Missing from the World Bank’s Climate Change Action Plan are any indication that it will follow through on the G-7 pre-Paris call for it to dramatically increase total lending by leveraging its own balance sheet. Instead the Bank is primarily shifting funds from other development activities to climate—a step which will infuriate the developing world, for whom less money for health and education to pay for climate puts the whole burden of climate action on the poor.

Nor is the World Bank stepping forward to use aggressive private sector loan guarantees ala OPIC to maximize the leverage of public sector funds. The World Bank’s private sector commitment is only $3.5 billion of its $16 billion total, and anticipates a leveraging ratio of only 4-1. (OPIC got at least 20-1 in Africa).

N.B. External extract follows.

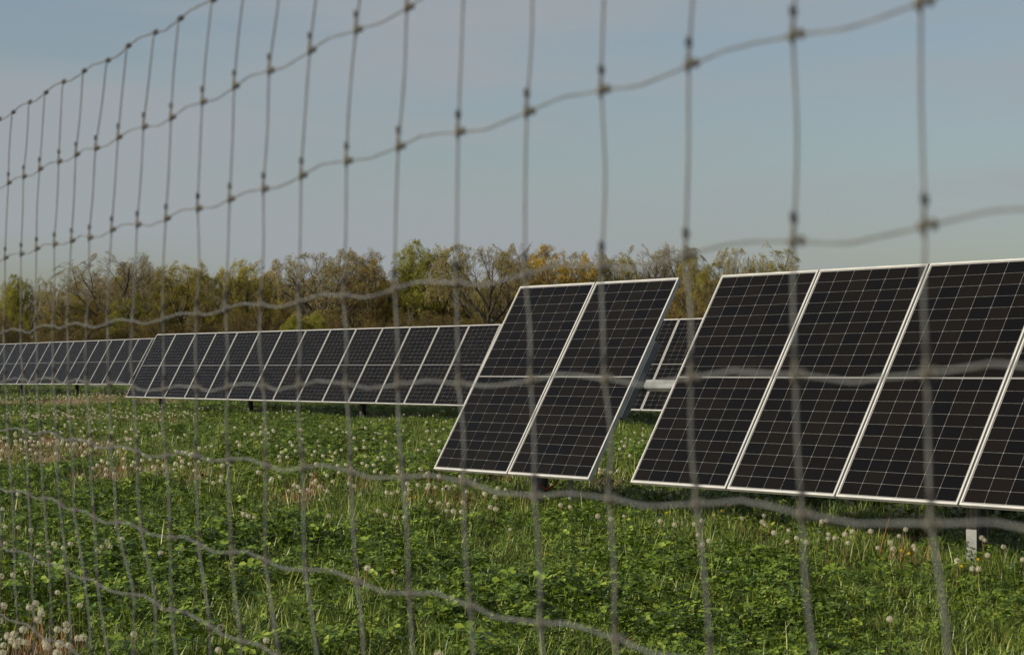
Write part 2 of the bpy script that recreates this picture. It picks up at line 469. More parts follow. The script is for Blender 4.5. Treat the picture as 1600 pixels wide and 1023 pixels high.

Even if other development banks collectively make up the rest of the Copenhagen $100 billion pledge, low carbon development in emerging nations will still be credit starved. Let’s be clear. The problem here is not cost—clean energy is cheaper—nor a lack of capital—there are trillions of dollars sitting in investment funds in advanced economies which would love the 6 percent returns that properly guaranteed clean energy investments yield.

The problem is that the industrial nations, which created the climate crisis, are unwilling to deploy modest creativity in reshaping global financial arrangements to overcome it. Liquidity shortages were not permitted to bring down the global banking system in the crisis of 2008. Even unstable developing countries are always able to obtain long-term, low-interest loans to purchase tanks and fighter jets from the Global North.

But from every indication, while much of the Global South is trying to invest aggressively in low carbon development, the OECD countries are still starving these ambitions by refusing to provide adequate credit. Financial arrangements envisaged at Bretton Woods in 1947 are still dominating the conversation in 2016.

Global development banks may yet snatch climate defeat from the victory enabled by Paris. The Global South is moving. Will the industrial world keep up?